* start *

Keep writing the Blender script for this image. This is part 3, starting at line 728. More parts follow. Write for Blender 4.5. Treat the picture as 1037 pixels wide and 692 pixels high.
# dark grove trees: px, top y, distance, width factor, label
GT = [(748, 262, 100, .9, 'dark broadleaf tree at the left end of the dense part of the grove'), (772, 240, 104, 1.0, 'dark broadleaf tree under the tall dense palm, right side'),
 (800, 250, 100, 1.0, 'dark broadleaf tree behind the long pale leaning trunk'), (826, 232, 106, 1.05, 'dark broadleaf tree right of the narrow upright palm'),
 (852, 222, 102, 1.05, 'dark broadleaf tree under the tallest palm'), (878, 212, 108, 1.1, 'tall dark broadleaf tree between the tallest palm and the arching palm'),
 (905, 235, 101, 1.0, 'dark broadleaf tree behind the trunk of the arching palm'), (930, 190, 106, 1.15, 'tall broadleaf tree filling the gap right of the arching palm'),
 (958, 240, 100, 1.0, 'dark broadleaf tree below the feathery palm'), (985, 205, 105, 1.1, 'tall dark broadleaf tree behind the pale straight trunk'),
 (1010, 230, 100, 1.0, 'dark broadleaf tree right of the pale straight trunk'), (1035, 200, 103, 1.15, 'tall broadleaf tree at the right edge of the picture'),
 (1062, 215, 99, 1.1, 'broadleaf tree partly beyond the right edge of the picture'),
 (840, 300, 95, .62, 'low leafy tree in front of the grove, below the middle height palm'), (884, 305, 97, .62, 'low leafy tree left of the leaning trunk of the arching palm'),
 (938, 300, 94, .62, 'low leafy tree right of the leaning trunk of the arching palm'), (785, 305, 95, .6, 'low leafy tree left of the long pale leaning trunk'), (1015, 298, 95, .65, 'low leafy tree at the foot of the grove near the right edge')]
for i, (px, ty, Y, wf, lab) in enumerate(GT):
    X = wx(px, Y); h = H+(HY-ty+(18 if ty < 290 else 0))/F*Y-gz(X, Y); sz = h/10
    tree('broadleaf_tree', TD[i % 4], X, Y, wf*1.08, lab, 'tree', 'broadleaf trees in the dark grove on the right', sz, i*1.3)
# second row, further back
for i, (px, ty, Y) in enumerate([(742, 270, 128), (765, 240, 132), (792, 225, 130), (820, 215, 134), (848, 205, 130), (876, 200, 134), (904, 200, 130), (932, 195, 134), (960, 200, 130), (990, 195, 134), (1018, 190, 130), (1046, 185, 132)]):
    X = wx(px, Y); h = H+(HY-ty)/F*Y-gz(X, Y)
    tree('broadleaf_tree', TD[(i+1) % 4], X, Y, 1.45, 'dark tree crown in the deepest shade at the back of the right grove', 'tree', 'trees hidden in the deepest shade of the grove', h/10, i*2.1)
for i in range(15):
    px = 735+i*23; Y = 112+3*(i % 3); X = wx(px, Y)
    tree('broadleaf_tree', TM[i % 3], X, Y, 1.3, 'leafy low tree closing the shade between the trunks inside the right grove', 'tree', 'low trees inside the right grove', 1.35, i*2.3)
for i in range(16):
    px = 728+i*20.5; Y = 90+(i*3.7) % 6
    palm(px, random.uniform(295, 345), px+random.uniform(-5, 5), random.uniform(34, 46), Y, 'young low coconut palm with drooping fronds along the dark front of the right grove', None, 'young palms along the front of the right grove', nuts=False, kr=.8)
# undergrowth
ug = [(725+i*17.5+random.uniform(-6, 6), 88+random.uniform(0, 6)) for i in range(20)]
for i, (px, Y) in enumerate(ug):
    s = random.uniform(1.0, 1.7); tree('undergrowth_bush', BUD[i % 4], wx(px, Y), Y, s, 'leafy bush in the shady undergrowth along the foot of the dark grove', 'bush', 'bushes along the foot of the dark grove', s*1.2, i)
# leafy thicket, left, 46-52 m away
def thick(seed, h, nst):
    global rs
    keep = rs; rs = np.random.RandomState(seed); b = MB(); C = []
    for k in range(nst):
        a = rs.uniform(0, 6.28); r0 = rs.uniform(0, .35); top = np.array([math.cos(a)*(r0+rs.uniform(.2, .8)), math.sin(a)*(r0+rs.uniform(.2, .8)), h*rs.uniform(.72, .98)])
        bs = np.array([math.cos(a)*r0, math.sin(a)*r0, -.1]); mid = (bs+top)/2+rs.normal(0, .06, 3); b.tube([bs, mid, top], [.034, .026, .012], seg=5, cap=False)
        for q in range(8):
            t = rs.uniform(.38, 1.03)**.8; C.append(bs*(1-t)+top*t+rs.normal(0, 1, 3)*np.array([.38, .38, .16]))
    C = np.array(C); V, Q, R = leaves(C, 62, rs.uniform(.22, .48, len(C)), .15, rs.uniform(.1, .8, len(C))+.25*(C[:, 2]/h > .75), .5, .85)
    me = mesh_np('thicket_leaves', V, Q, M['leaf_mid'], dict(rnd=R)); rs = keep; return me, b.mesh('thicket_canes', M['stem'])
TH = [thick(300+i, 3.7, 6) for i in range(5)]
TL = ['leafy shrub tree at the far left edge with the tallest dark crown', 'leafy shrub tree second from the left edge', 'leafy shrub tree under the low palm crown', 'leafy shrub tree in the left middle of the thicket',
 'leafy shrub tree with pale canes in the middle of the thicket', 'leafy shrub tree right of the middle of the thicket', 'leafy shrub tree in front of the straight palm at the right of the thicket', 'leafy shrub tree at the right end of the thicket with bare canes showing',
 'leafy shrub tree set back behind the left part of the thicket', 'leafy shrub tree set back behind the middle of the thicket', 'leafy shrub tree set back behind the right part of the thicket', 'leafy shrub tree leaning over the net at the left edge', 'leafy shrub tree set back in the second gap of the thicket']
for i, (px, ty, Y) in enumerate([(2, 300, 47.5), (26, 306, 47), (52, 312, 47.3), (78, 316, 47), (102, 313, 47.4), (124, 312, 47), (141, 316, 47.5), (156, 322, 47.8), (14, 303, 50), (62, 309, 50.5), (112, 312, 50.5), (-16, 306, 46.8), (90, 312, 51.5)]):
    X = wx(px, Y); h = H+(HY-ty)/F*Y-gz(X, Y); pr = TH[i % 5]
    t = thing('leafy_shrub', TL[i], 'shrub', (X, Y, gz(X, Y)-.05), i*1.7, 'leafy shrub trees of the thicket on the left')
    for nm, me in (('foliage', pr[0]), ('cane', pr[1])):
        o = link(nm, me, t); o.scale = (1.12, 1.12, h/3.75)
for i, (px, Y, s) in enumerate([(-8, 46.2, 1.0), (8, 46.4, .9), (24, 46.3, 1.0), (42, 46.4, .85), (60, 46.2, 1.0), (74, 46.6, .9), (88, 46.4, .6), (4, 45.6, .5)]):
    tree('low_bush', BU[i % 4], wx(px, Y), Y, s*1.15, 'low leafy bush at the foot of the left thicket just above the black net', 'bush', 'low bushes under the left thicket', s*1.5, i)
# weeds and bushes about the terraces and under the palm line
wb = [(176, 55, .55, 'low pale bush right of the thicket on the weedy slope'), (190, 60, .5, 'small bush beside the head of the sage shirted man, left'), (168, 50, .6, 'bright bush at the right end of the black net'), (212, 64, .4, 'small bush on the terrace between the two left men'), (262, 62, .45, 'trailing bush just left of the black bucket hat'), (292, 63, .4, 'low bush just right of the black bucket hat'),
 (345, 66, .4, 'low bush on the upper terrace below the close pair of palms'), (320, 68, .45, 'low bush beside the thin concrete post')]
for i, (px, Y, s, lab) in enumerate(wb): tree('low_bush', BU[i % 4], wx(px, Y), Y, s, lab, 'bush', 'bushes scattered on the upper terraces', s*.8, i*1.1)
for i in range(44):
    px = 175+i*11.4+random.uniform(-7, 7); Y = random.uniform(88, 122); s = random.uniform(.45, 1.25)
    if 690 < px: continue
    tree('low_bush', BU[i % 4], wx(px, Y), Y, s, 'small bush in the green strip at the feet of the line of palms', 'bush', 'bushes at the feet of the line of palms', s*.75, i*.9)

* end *

== OBJECTIVE ==
Output exactly those lines that lie from the line with "for i, (px, ty, Y, wf, lab)" through the line with "# second row, further back", with both of those lines included.

== WRITTEN RESPONSE ==
for i, (px, ty, Y, wf, lab) in enumerate(GT):
    X = wx(px, Y); h = H+(HY-ty+(18 if ty < 290 else 0))/F*Y-gz(X, Y); sz = h/10
    tree('broadleaf_tree', TD[i % 4], X, Y, wf*1.08, lab, 'tree', 'broadleaf trees in the dark grove on the right', sz, i*1.3)
# second row, further back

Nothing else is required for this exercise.